My favorite topics of discussion: Survival tips, Devo, and Sports.

How To Cross a Piranha-Infested River:
1. Do not cross if you have an open wound. Duh.
2. Avoid areas with netted fish, docks where fish are cleaned, and areas around bird rookeries.
3. Stay out of the water when piranhas are feeding. Self-explanatory.
4. Cross the river at night. Nearly every species of piranhas rest at night and when awakened, will swim away rather than attack. Piranhas are most active at dawn.
5. Swim or walk across quickly and quietly.
6. Do not try to make out with this fish.

Next.

Devo.
I got nothing to say about them, or their Dev2.0 project, but today we (meaning me and by extension of reading this, you) celebrate Booji Boy, son of General Boy, both portrayed by one Mr. Mark Mothersbaugh in the late 1970s during live Devo performances. Here is a very informative link: http://en.wikipedia.org/wiki/Booji_Boy.

Booji Boy (Mark Mothersbaugh in a baby head mask) was meant to represent the regression of society and culture.
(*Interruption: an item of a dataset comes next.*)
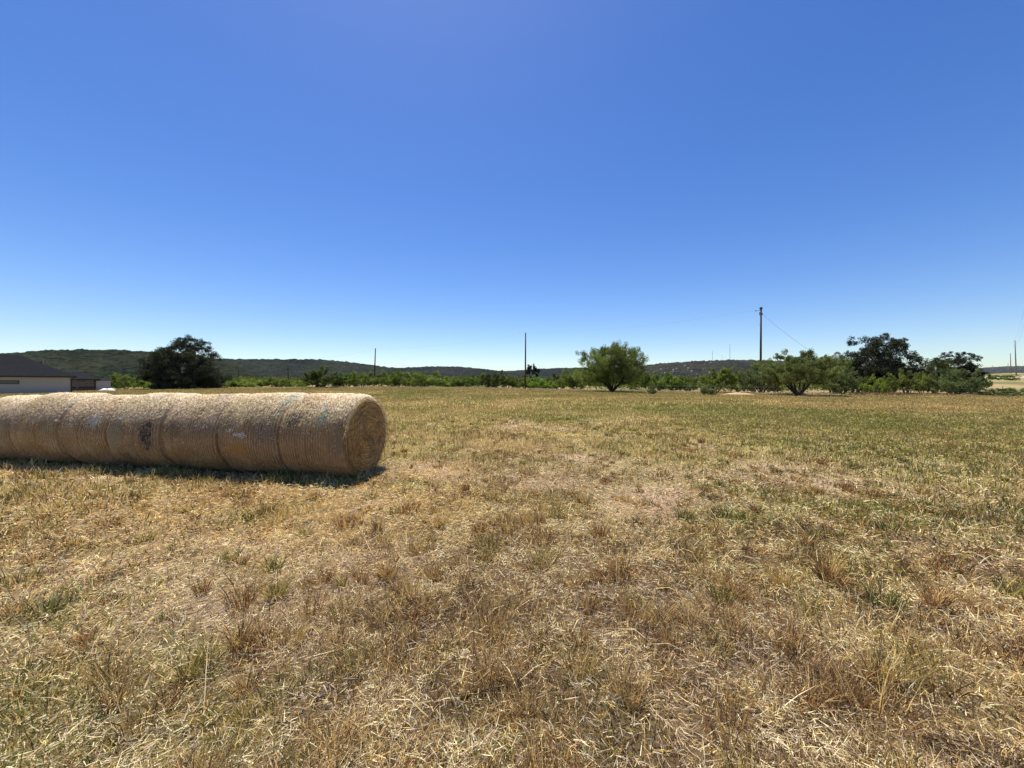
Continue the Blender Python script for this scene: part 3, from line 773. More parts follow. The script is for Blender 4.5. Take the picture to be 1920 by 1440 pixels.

Cheers to you, Booji Boy.

Next.

Sports (Or: I can't play the game, but I can talk the smack.)

This man scares me a little.
To be fair, I chose a picture of him where he looks equal parts crazy and like he's competing in the Special Olympics (Really, there weren't too many photogenic shots to choose from). Perhaps this guy should compete in the Special Olympics, where everybody is a winner and nobody cries. Mr. Guy from the Gonzos: Dude, your 13 year-old boy mustachio is not attractive. And sure, the NCAA Final Four is not about who looks the prettiest playing basketball, but you've got to think about your image a little. You're a good player, my dad says you'll probably play in the NBA someday. You think NBA players make their money from playing basketball? Dirty lies, little man, dirty lies. Its all about selling shoes, soda, and video games. Nobody is going to buy Diet Cherry Vanilla Chocolate Holiday Spice Tab Cola from you with a mustachio like that. So I'm offering you this advice: shave the stache, guy. I was rooting for your team (mostly cause your name reminds me of Gonzo from the Muppets), but nevertheless, I was rooting for you. So things didn't work out, and that's too bad, but you've got big things ahead. Give me a call if you want a good sports agent, I'm offering my personal services.

Oh, and Tom Hanks says:

Quit crying. There's no crying in basketball. Every time you cry like a baby, your man-tears snap the legs of little puppies.

1 comment:

Anonymous said...

I avoid rookiries out of hatred...Now I have more fuel for my firey, firey rage.